### [WHAT IS BEING ASKED]
Every line with the word "this" in it should be extracted from the data that follows.

---------- RECORDED DATA ----------

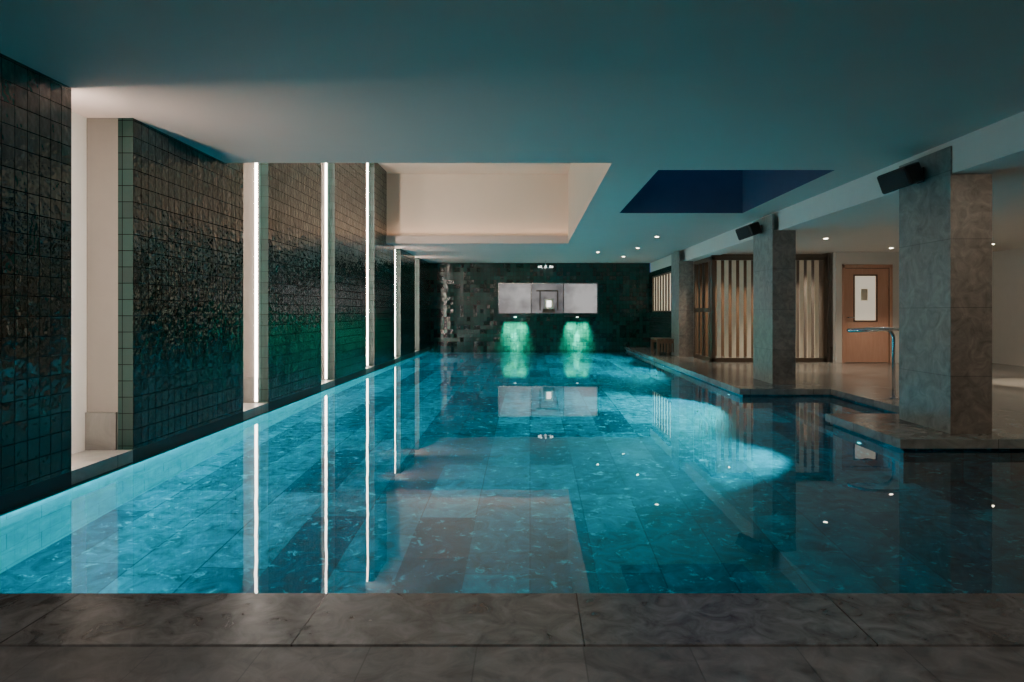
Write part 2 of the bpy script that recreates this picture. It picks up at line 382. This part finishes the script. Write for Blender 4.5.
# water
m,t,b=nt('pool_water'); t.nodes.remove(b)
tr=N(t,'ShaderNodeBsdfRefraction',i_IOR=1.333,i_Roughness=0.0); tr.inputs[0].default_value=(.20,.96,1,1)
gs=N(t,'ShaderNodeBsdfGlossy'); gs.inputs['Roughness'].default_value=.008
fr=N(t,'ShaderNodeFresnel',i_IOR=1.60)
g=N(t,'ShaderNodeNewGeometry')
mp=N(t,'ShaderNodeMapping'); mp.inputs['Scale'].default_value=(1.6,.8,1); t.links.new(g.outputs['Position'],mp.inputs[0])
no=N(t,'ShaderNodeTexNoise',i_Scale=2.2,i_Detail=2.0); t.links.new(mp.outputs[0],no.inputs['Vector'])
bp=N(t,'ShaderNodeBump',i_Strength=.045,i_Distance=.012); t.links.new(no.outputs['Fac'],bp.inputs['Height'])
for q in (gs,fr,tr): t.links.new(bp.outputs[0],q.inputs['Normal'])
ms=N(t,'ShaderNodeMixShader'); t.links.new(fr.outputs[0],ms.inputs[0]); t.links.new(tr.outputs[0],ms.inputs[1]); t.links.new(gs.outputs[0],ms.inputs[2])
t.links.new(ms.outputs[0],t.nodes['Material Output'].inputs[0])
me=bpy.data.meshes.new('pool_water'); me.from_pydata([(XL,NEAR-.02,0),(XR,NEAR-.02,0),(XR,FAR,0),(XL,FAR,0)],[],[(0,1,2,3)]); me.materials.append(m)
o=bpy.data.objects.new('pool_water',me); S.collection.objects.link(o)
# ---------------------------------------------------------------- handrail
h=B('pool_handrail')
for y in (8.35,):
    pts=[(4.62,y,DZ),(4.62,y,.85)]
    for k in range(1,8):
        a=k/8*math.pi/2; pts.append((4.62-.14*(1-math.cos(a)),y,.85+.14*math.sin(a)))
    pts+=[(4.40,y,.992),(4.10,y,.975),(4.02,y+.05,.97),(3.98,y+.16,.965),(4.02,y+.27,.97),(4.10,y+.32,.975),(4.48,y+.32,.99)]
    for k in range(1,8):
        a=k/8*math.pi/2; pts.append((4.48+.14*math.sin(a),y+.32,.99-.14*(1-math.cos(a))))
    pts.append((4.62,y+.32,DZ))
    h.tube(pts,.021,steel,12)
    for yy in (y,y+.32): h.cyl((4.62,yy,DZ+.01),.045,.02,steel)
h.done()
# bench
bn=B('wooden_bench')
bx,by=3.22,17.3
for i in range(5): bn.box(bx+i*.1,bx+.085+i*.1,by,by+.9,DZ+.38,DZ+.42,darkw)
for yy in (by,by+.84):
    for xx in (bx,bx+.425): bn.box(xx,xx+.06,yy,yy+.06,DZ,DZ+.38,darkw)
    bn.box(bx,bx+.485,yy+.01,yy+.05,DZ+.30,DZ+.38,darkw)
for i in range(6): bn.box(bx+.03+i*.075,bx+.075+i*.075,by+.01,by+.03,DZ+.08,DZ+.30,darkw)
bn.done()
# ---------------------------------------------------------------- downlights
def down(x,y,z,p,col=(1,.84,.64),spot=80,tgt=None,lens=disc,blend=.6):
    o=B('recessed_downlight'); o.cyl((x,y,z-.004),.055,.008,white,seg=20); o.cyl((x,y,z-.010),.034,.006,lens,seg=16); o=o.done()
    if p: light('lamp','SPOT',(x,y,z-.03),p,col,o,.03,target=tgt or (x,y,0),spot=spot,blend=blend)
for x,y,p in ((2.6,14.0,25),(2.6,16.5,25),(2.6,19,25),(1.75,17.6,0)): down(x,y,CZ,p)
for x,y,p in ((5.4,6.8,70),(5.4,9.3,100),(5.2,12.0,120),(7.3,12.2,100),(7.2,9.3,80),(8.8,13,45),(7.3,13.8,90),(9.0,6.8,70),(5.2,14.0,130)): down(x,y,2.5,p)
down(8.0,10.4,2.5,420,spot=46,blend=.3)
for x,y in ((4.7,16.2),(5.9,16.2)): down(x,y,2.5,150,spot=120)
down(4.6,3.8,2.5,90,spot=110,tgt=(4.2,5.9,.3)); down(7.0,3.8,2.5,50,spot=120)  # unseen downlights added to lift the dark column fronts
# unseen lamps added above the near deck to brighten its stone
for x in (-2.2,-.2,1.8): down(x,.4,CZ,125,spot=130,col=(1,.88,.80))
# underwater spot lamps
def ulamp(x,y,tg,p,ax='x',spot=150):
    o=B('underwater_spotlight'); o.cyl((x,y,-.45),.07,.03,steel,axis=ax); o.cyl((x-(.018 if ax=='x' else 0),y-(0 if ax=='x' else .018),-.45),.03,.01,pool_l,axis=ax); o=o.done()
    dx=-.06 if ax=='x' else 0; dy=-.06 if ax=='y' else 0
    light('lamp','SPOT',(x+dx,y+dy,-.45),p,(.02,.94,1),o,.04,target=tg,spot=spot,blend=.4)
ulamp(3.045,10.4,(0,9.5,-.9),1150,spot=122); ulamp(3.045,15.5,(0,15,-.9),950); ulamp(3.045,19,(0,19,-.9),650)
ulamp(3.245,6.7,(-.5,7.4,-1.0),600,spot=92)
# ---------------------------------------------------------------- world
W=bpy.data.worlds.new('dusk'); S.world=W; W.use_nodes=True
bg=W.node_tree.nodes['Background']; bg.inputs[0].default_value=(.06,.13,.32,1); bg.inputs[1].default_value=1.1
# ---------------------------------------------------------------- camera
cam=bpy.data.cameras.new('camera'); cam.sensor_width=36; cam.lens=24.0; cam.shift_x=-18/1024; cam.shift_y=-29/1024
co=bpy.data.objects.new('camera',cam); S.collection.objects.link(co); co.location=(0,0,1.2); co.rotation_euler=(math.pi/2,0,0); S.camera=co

----------
---------- RECORDED DATA ----------

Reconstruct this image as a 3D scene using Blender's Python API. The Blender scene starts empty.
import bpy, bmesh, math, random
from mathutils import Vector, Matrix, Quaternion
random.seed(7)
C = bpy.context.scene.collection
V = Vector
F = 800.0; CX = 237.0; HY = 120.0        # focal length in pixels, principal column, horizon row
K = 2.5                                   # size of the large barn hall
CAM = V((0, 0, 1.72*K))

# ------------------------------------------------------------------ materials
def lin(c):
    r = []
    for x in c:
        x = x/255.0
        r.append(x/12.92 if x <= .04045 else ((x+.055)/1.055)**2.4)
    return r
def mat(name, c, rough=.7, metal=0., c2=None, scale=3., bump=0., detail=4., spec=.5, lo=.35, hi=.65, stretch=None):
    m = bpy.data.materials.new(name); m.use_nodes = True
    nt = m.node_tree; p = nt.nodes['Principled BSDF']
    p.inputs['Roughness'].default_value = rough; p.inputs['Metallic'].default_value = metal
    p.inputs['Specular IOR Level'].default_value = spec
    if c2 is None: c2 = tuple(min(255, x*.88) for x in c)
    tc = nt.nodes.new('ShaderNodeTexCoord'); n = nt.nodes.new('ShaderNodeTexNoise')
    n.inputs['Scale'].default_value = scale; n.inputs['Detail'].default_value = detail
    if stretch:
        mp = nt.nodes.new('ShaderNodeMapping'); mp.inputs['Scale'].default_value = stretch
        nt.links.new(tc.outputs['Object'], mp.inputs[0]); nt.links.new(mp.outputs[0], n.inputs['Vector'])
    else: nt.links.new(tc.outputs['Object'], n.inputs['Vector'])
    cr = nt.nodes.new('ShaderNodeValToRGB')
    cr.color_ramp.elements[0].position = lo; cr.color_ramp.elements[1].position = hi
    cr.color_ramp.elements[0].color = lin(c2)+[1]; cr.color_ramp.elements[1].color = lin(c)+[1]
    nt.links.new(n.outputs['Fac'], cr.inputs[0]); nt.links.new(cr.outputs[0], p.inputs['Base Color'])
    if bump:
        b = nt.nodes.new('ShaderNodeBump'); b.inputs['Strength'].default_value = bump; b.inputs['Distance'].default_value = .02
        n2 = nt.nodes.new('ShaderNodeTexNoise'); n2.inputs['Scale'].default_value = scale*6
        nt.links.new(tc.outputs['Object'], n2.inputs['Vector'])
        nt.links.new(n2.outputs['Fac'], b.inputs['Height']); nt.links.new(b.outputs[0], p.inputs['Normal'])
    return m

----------

### [RESULT]
Write part 2 of the bpy script that recreates this picture. It picks up at line 382. This part finishes the script. Write for Blender 4.5.
Reconstruct this image as a 3D scene using Blender's Python API. The Blender scene starts empty.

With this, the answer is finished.